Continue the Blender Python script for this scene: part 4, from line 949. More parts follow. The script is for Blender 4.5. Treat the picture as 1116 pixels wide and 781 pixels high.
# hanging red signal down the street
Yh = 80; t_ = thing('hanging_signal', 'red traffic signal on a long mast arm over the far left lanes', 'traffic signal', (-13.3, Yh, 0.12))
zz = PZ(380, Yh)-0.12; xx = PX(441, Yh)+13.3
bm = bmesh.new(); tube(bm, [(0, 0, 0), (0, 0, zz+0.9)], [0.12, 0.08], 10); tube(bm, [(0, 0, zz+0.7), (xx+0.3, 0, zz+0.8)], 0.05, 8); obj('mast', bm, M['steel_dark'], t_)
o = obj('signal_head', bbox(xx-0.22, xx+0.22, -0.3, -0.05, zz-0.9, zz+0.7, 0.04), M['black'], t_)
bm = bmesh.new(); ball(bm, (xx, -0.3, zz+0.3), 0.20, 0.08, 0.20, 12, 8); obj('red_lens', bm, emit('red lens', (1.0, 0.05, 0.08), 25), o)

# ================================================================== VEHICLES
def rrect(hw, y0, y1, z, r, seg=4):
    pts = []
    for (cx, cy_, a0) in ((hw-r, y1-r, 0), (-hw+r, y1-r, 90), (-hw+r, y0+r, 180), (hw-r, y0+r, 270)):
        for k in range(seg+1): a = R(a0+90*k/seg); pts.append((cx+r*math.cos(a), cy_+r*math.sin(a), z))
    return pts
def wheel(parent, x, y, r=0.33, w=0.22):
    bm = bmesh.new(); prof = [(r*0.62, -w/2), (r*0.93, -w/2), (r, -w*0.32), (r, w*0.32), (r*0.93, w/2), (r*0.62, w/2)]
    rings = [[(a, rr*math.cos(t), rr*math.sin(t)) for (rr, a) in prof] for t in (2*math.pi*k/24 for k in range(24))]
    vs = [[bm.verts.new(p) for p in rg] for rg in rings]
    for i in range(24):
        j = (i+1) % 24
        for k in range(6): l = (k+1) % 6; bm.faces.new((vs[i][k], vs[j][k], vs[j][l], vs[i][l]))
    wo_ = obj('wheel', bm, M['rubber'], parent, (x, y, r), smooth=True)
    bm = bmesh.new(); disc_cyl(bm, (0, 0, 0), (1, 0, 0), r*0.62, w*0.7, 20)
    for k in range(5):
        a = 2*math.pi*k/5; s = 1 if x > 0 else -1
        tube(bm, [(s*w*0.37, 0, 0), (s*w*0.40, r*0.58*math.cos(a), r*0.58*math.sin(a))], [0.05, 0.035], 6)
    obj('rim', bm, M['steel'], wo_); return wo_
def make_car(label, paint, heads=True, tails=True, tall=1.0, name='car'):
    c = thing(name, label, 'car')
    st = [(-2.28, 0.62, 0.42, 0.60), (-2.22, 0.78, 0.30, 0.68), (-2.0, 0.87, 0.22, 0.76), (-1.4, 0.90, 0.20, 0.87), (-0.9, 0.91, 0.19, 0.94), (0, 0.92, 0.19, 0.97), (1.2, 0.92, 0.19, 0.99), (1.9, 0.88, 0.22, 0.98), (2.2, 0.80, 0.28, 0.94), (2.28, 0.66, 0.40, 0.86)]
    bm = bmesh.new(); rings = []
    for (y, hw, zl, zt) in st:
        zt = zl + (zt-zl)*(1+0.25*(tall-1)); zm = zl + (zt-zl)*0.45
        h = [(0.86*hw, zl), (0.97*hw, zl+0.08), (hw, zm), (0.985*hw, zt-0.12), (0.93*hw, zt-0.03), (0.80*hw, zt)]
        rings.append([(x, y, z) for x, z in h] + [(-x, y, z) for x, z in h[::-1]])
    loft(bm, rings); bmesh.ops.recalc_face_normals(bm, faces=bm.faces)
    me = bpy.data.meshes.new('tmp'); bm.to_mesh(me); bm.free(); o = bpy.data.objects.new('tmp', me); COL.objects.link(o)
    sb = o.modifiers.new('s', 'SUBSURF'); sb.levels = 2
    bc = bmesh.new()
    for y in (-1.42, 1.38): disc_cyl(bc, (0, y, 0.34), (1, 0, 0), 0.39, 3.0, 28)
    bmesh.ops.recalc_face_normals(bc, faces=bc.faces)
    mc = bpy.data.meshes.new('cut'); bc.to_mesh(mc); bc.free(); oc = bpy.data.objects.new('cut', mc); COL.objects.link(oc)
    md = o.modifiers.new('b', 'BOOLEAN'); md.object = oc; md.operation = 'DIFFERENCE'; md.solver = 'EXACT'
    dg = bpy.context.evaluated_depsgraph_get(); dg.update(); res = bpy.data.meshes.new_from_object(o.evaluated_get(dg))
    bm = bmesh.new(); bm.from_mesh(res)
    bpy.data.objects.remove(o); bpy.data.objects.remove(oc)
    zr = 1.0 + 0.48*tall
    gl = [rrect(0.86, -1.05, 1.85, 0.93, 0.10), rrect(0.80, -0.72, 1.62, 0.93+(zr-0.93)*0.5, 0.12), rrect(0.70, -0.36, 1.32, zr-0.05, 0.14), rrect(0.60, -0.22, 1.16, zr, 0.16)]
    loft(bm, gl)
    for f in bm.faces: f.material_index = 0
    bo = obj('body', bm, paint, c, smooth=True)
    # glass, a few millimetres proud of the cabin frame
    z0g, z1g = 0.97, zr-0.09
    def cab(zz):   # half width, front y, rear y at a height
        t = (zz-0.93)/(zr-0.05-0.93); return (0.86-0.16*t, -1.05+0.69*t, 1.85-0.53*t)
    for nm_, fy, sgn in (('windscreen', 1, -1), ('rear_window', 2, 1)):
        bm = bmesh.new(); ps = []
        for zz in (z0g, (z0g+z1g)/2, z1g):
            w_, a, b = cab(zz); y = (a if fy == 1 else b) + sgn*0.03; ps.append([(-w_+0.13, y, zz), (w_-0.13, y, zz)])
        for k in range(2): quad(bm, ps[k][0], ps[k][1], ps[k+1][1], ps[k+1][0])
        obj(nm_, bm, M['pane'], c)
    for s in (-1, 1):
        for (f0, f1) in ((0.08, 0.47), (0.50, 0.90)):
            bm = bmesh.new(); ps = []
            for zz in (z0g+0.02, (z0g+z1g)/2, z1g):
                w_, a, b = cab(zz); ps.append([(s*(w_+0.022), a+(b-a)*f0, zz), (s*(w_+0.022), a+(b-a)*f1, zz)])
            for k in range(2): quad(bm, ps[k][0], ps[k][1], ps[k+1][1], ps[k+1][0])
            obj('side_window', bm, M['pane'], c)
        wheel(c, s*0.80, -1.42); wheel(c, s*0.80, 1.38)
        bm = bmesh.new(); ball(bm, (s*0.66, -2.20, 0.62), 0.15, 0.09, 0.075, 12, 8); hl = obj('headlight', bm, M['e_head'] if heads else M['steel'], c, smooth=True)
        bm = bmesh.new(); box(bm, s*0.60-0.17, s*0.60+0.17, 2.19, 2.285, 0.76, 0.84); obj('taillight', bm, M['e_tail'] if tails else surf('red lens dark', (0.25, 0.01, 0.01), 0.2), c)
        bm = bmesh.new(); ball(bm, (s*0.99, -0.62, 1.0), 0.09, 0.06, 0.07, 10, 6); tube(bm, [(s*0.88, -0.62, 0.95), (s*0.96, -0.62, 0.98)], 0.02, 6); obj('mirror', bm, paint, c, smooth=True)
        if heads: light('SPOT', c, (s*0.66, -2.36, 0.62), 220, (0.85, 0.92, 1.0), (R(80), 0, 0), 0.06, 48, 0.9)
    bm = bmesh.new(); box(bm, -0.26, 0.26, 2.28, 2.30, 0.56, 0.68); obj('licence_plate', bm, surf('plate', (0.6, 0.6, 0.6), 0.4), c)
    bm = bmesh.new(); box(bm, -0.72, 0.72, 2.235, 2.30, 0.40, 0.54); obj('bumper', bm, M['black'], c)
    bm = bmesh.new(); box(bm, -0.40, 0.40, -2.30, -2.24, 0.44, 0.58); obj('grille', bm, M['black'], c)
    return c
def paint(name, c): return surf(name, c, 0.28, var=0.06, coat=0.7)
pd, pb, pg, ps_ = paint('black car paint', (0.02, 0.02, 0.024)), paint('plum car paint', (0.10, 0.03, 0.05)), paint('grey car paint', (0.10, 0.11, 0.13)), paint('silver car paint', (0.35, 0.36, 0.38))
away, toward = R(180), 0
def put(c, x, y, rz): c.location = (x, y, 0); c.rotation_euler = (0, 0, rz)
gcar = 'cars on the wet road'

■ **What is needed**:
Please reproduce exactly the lines above, beginning with the first and ending with the line that contains "0.08), 25), o)", and include nothing outside that range.

■ **Worked answer**:
Continue the Blender Python script for this scene: part 4, from line 949. More parts follow. The script is for Blender 4.5. Treat the picture as 1116 pixels wide and 781 pixels high.
# hanging red signal down the street
Yh = 80; t_ = thing('hanging_signal', 'red traffic signal on a long mast arm over the far left lanes', 'traffic signal', (-13.3, Yh, 0.12))
zz = PZ(380, Yh)-0.12; xx = PX(441, Yh)+13.3
bm = bmesh.new(); tube(bm, [(0, 0, 0), (0, 0, zz+0.9)], [0.12, 0.08], 10); tube(bm, [(0, 0, zz+0.7), (xx+0.3, 0, zz+0.8)], 0.05, 8); obj('mast', bm, M['steel_dark'], t_)
o = obj('signal_head', bbox(xx-0.22, xx+0.22, -0.3, -0.05, zz-0.9, zz+0.7, 0.04), M['black'], t_)
bm = bmesh.new(); ball(bm, (xx, -0.3, zz+0.3), 0.20, 0.08, 0.20, 12, 8); obj('red_lens', bm, emit('red lens', (1.0, 0.05, 0.08), 25), o)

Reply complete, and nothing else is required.